Quicksort Array Code

Question

public class Main
{

  public static void main (String args[])
  {
    int nums[]= {2, 3, 4, 5, 6, 7, 8, 9, 0, 1};
    for (int index = 0; index < 10; index++)
      System.out.print("  " +nums[index]);;
    System.out.println();

    quickSort(nums,0,9);
    for (int index = 0; index < 10; index++)
      System.out.print("  " +nums[index]);
    System.out.println();
  }


  private static void swap(int a[], int lft, int rt)
  {
    int temp;
    temp = a[lft];
    a[lft] = a[rt];
    a[rt] = temp;
  }


  public static int pivot(int firstpl, int lastpl)
  {
    if(firstpl >= lastpl)
      return -1;
    else
      return firstpl;
  }



  private static void quickSort(int a[], int first, int last)
  {
    int left,right;  
    int pivindex = pivot(first,last);
    if(pivindex >= 0)
    {
      left = pivindex +1;
      right = last;
      do
      {
        while ( a[left] < a[pivindex] && left <= right )
          left++;
        while (a[right] > a[pivindex])
          right--;
        if (right > left)
          swap(a,left,right);
      }
      while(left < right);

       swap (a, pivindex, right);
       quickSort( a, first, right-1);
       quickSort(a, right+1, last);

    }
  }      
}

That is the code for a quick sort. Everything works right if the array's 0 position number is "2" but if it is anything else, it throws an exception.
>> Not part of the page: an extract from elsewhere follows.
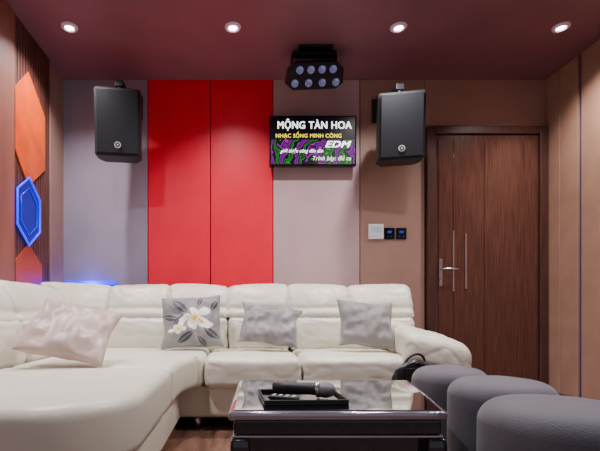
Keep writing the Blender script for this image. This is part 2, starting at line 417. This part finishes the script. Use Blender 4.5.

For example, if I put this in for array:

5 6 8 9 7 8 0 1 8 2

It gives the following error:

Exception in thread "main" java.lang.ArrayIndexOutOfBoundsException: 10
    at Main.quickSort(Main.java:48)
    at Main.quickSort(Main.java:59)
    at Main.quickSort(Main.java:59)
    at Main.main(Main.java:12)

Please help!

Answer 1

Suppose that first = 8 and last = 9 in one of the calls to quickSort(). Suppose also that a[8] > a[9]. Think about what will happen in the left++ loop...

(Remember, the a[left] < a[pivindex] part of the condition is checked before the left <= right part)

OK, try walking through the method:

Starting with first = 8, last = 9, I end up with pivindex = 8, left = 9, right = 9. I check the while condition:

while(a[9] < a[8] && 9 <= 9)

It's true, so I increment left. Now left = 10 and right = 9. I check the while condition again...

while(a[10] < a[8] && 10 <= 9)

... and go off the end of the array. Now, if only I had checked that 10 <= 9 before looking at a[left]!

OK, if you're still stuck I'll just come right out and tell you. The problem in that loop is that you are trying to access a[left] before checking if left is too big. You can fix the problem in one of two ways:

1. Switch the order of the conditions, so that you check left first, or
2. Change the <= to a <, so that left never gets bigger than right.

Answer 2

The problem is a simple one: you're inadvertently trying to access a 10-element array with index of 10, when the only valid indexes are 0-9.

This is happening on line #48 (or possibly 47, or 49). You're probably accidentally adding +1 to an index when you don't realize it, and exceeding the bounds of the array.

Figure out why your special case is happening, and you'll be home.